Korean central govt to spend $157.4bn to jump-start economy in H1

2019.01.04 15:00:12

South Korea`s finance minister Hong Nam-ki speaks in a meeting on Jan. 4, 2019. [Photo provided by Ministry of Economy and Finance]이미지 확대

South Korea`s finance minister Hong Nam-ki speaks in a meeting on Jan. 4, 2019. [Photo provided by Ministry of Economy and Finance]

The South Korean government will is ready to pump in 177 trillion won ($157.4 billion) in the first half of this year to rev up the lethargic economy. It already vowed to jump-start the economy by allocating 61 percent out of this year’s record budget in the first six months.

Hong Nam-ki, the deputy prime minister for the economy, during economy-related cabinet meeting on Friday endorsed spending of 177 trillion won or 61 percent of the central government budget during the first half of this year. For the areas closely linked to the livelihood of the public such as jobs and social overhead capital (SOC), the central government will spend up to 65 percent of its budget in the first half.
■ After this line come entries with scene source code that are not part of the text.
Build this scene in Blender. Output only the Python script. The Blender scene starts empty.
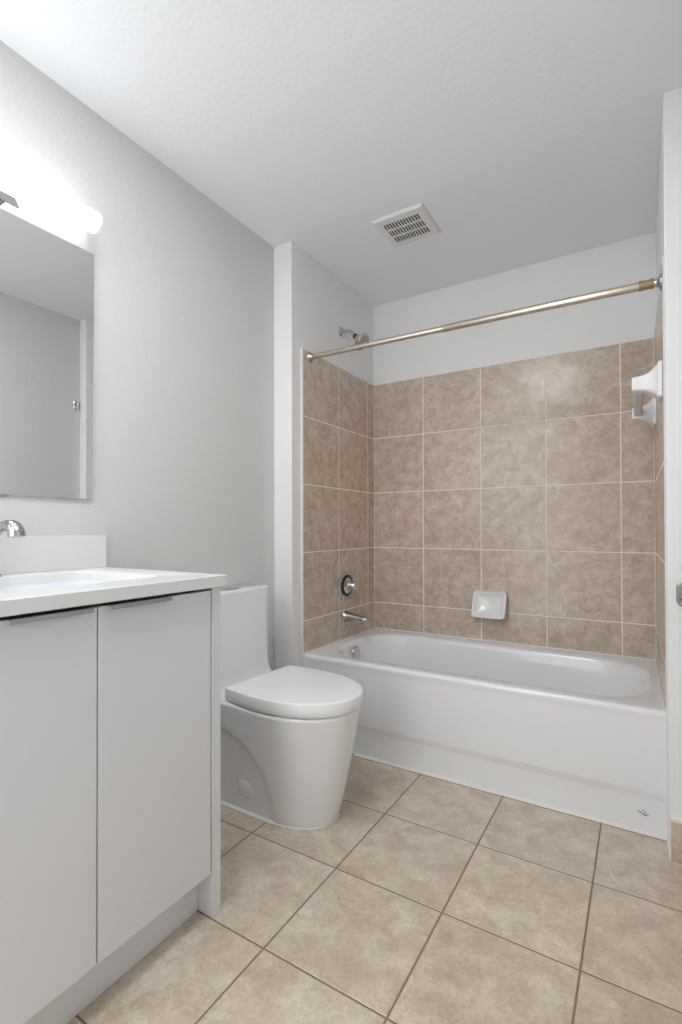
import bpy, bmesh, math, random
from mathutils import Vector, Matrix
random.seed(7)
scene = bpy.context.scene
COL = scene.collection
PI = math.pi

# ------------------------------------------------------------------ camera
W_PX, H_PX = 682, 1024
F, PX, PY = 495.64, 341.03, 524.08
yaw, pitch, roll = 0.5477, 0.0085, -0.0024
fw = Vector((-math.sin(yaw)*math.cos(pitch), math.cos(yaw)*math.cos(pitch), math.sin(pitch)))
rt = Vector((math.cos(yaw), math.sin(yaw), 0)); up = rt.cross(fw)
rt2 = math.cos(roll)*rt + math.sin(roll)*up; up2 = -math.sin(roll)*rt + math.cos(roll)*up
cd = bpy.data.cameras.new('camera'); cam = bpy.data.objects.new('camera', cd); COL.objects.link(cam)
cd.sensor_fit = 'HORIZONTAL'; cd.sensor_width = 36; cd.lens = F/W_PX*36
cd.shift_x = -(PX-W_PX/2)/W_PX; cd.shift_y = (PY-H_PX/2)/W_PX
cd.clip_start = 0.02
m = Matrix((rt2, up2, -fw)).transposed().to_4x4(); m.translation = Vector((1.4274, -2.7336, 1.0478))
cam.matrix_world = m
scene.camera = cam

# ------------------------------------------------------------------ world, exposure
w = bpy.data.worlds.new('world'); scene.world = w; w.use_nodes = True
bg = w.node_tree.nodes['Background']; bg.inputs['Color'].default_value = (0.95, 0.975, 1.0, 1); bg.inputs['Strength'].default_value = 3.2
TUBE_STRENGTH = 3.6
ld_ = bpy.data.lights.new('ceiling_fill', 'AREA'); ld_.shape = 'DISK'; ld_.size = .5; ld_.energy = 12; ld_.color = (.93, .965, 1)  # added fill light below the ceiling, lifts upward faces and the alcove
lo_ = bpy.data.objects.new('ceiling_fill', ld_); COL.objects.link(lo_); lo_.location = (.72, -2.12, 2.42)
vs = scene.view_settings
vs.view_transform = 'Standard'; vs.look = 'None'; vs.gamma = 1; vs.use_curve_mapping = False
vs.exposure = 0.0

# ------------------------------------------------------------------ materials
def s2l(c): return tuple((x/255/12.92 if x/255 <= .04045 else ((x/255+.055)/1.055)**2.4) for x in c)+(1,)
def mat(name, col, rough=.5, metal=0, bump=None, spec=None, coat=0):
    m = bpy.data.materials.new(name); m.use_nodes = True; nt = m.node_tree; b = nt.nodes['Principled BSDF']
    b.inputs['Base Color'].default_value = s2l(col); b.inputs['Roughness'].default_value = rough; b.inputs['Metallic'].default_value = metal
    if spec is not None: b.inputs['Specular IOR Level'].default_value = spec
    b.inputs['Coat Weight'].default_value = coat
    # faint tonal variation so no surface is dead flat
    tc = nt.nodes.new('ShaderNodeTexCoord')
    n = nt.nodes.new('ShaderNodeTexNoise'); n.inputs['Scale'].default_value = 5; n.inputs['Detail'].default_value = 4
    nt.links.new(tc.outputs['Object'], n.inputs['Vector'])
    r = nt.nodes.new('ShaderNodeMapRange'); r.inputs['To Min'].default_value = max(.02, rough*.9); r.inputs['To Max'].default_value = min(1, rough*1.12)
    nt.links.new(n.outputs['Fac'], r.inputs['Value']); nt.links.new(r.outputs['Result'], b.inputs['Roughness'])
    if bump:
        sc, st, dist = bump
        n2 = nt.nodes.new('ShaderNodeTexNoise'); n2.inputs['Scale'].default_value = sc; n2.inputs['Detail'].default_value = 3
        nt.links.new(tc.outputs['Object'], n2.inputs['Vector'])
        cr = nt.nodes.new('ShaderNodeMapRange'); cr.interpolation_type = 'SMOOTHSTEP'
        cr.inputs['From Min'].default_value = .38; cr.inputs['From Max'].default_value = .66
        nt.links.new(n2.outputs['Fac'], cr.inputs['Value'])
        bu = nt.nodes.new('ShaderNodeBump'); bu.inputs['Strength'].default_value = st; bu.inputs['Distance'].default_value = dist
        nt.links.new(cr.outputs['Result'], bu.inputs['Height']); nt.links.new(bu.outputs['Normal'], b.inputs['Normal'])
    return m
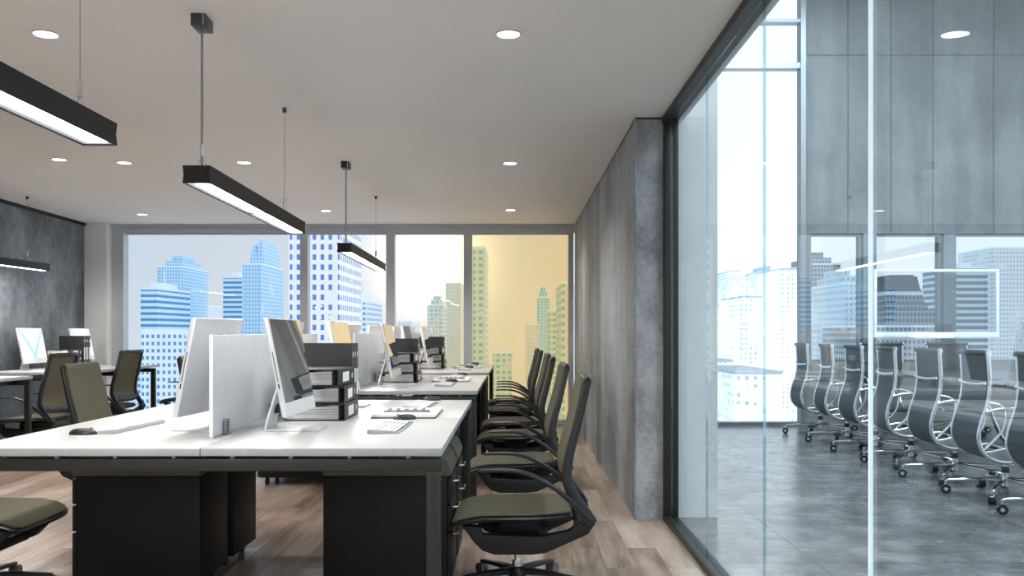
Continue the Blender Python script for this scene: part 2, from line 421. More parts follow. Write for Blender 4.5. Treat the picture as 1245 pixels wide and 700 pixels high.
for i, (a, c) in enumerate(panes):
    w = thing('window_%d' % (6+i), (0,0,0), 0, 'added window standing for a reflection in the glass, %s from the left' % ['first','second','third','fourth'][i], 'window'); w['kind'] = 'structure'
    fr = MB(); fr.box(a, a+.03, YW+.05, YW+.1, zwa, zwb); fr.box(c-.03, c, YW+.05, YW+.1, zwa, zwb); fr.box(a+.03, c-.03, YW+.05, YW+.1, zwb-.03, zwb); fr.box(a+.03, c-.03, YW+.05, YW+.1, zwa, zwa+.03)
    fr.out('window_frame', M['alu_dark'], w)
    g = MB(); g.quadstrip([[(a,YW+.07,zwa),(c,YW+.07,zwa)],[(a,YW+.07,zwb),(c,YW+.07,zwb)]], closed=False, smooth=False); g.out('pane', M['clear_glass'], w)
struct('wall_back', b, M['conc_back'], 'tall board marked concrete wall of the meeting room', 'wall')
b = MB(); b.box(.95,11,4.0,YW+.25,5.6,5.75); struct('ceiling_meeting_room', b, M['white_wall'], 'high white ceiling of the meeting room', 'ceiling')
# glass partition
gp = thing('glass_partition', (0,0,0), 0, 'floor to ceiling glass partition in a dark green grey frame', 'partition'); gp['kind'] = 'structure'
f = MB(); f.box(.911,.955,-2.2,5.535,0,.03,.002); f.box(.955,1.0,-2.2,5.535,0,.022,.002); f.out('base_rail', M['frame_dark'], gp)
f = MB(); f.box(.905,.95,-2.2,5.535,CEIL-.04,CEIL); f.box(.952,1.0,-2.2,5.535,CEIL-.025,CEIL); f.out('head_rail', M['frame_dark'], gp)
f = MB(); f.box(.911,.955,5.49,5.535,.0,CEIL,.002); f.box(.955,1.0,5.50,5.535,0,CEIL,.002); f.out('post', M['frame_dark'], gp)
js = [5.49,4.49,3.46,2.43,1.4,.37,-.66,-1.9]
for i in range(len(js)-1):
    y1, y0 = js[i], js[i+1]
    g = MB(); g.box(.953,.963,y0+.004,y1-.004,.022,CEIL-.03); g.out('glass_pane', M['partition_glass'], gp)
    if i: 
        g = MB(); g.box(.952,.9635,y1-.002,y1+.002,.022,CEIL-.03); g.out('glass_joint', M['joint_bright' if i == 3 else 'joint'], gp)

# ------------------------------------------------------------------ the desks
BX = -1.076; HW = .828; DL = 2.2
def make_desk(label, group, half=False):
    """local origin: floor under the middle of the near end"""
    t = thing('bench_desk', (0,0,0), 0, label, 'desk', group)
    x0, x1 = (-HW, HW) if not half else (-HW, 0)
    tops = [(x0,-.0015),(.0015,x1)] if not half else [(x0,x1)]
    for a, c in tops:
        for y0, y1 in ((0, DL/2-.001), (DL/2+.001, DL)):
            s = MB(); s.box(a, c, y0, y1, DESK-.027, DESK, .002, M['white_top']); ei = s.mi(M['shaded_slab_edge'])
            s.b.normal_update()
            for f_ in s.b.faces:
                if f_.normal.z < .5: f_.material_index = ei
            o = s.out('tabletop', M['white_top'], t)
    legs = [x0+.03, x1-.03]
    zt = DESK-.038
    for y in (.03, DL/2, DL-.03):
        f = MB(); f.box(x0+.005, x1-.005, y-.022, y+.022, zt-.042, zt, .003); f.out('crossbeam', M['frame_dark'], t)
        if y == DL/2: continue
        for x in legs:
            f = MB(); f.box(x-.024, x+.024, y-.022, y+.022, .012, zt-.042, .003); f.box(x-.006, x+.012, y-.0235, y+.0235, .02, zt-.05)
            lg = f.out('leg', M['frame_dark'], t)
            g = MB(); g.cyl((x,y,0),(x,y,.014),.018, 12); g.out('levelling_foot', M['black_plastic'], lg)
    for x in ([x0+.25, x1-.25, -.06, .06] if not half else [x0+.2, x1-.15]):
        f = MB(); f.box(x-.02, x+.02, .05, DL-.05, zt-.036, zt-.004); f.out('side_rail', M['frame_dark'], t)
    n = 8
    for i in range(n):
        x = x0+.12+(x1-x0-.24)*i/(n-1)
        f = MB(); f.cyl((x,.03,zt-.001),(x,.03,DESK-.026),.011,10); f.out('spacer', M['alu_dark'], t)
        f = MB(); f.cyl((x,DL-.03,zt-.001),(x,DL-.03,DESK-.026),.011,10); f.out('spacer', M['alu_dark'], t)
    f = MB(); f.box(-.12 if not half else x0+.02,.12 if not half else x0+.14,.25,DL-.25,zt-.04,zt-.036); 
    f.box(-.12 if not half else x0+.02,-.11 if not half else x0+.03,.25,DL-.25,zt-.04,zt-.03); f.box(.11 if not half else x0+.13,.12 if not half else x0+.14,.25,DL-.25,zt-.04,zt-.03)
    f.out('cable_tray', M['black_body'], t)
    return t
DY = [3.10, 6.12, 8.85]
dlab = ['long white double bench desk nearest the camera', 'second white bench desk, behind the nearest one', 'third white bench desk, in front of the amber windows']
desk = make_desk(dlab[0], 'white bench desks in a row')
desk.location = (BX, DY[0], 0)
for i in (1,2): dup(desk, (BX, DY[i], 0), 0, dlab[i])
dside = make_desk('white desk against the dark left wall, carrying two lit monitors', 'white desks along the left wall', True)
dside.scale = (1.07,1,1); dside.location = (-4.15, 8.58, .02); dside.scale.y = .88
d2 = dup(dside, (-4.2, 5.75, .012), 0, 'white desk at the left frame edge, only its far corner showing'); d2.scale = (.95,.977,1)
for d_ in (dside, d2): d_.location.z = 0; d_.scale.z = 1.02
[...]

He also promised to complete allocating extra budget for local government entities within the first quarter.

The government has already pledged to earmark 61 percent of its record-sized 2019 budget of 469.6 trillion won in the first half in hopes to beat its economic growth outlook of 2.6-2.7 percent for this year. The government spent 58.2 percent of its budget on average in the first half over the past five years when the economic growth hovered around 3 percent.

The budget in country’s major public companies increased 9.5 trillion won to 53 trillion won from last year. Hong said the central government will actively support them to make the necessary investment speedily. He promised to check on the progress on the budget execution on regular basis.

The government will also up procurement orders usually worth 123 trillion won or 7.1 percent of gross domestic product to promote industries.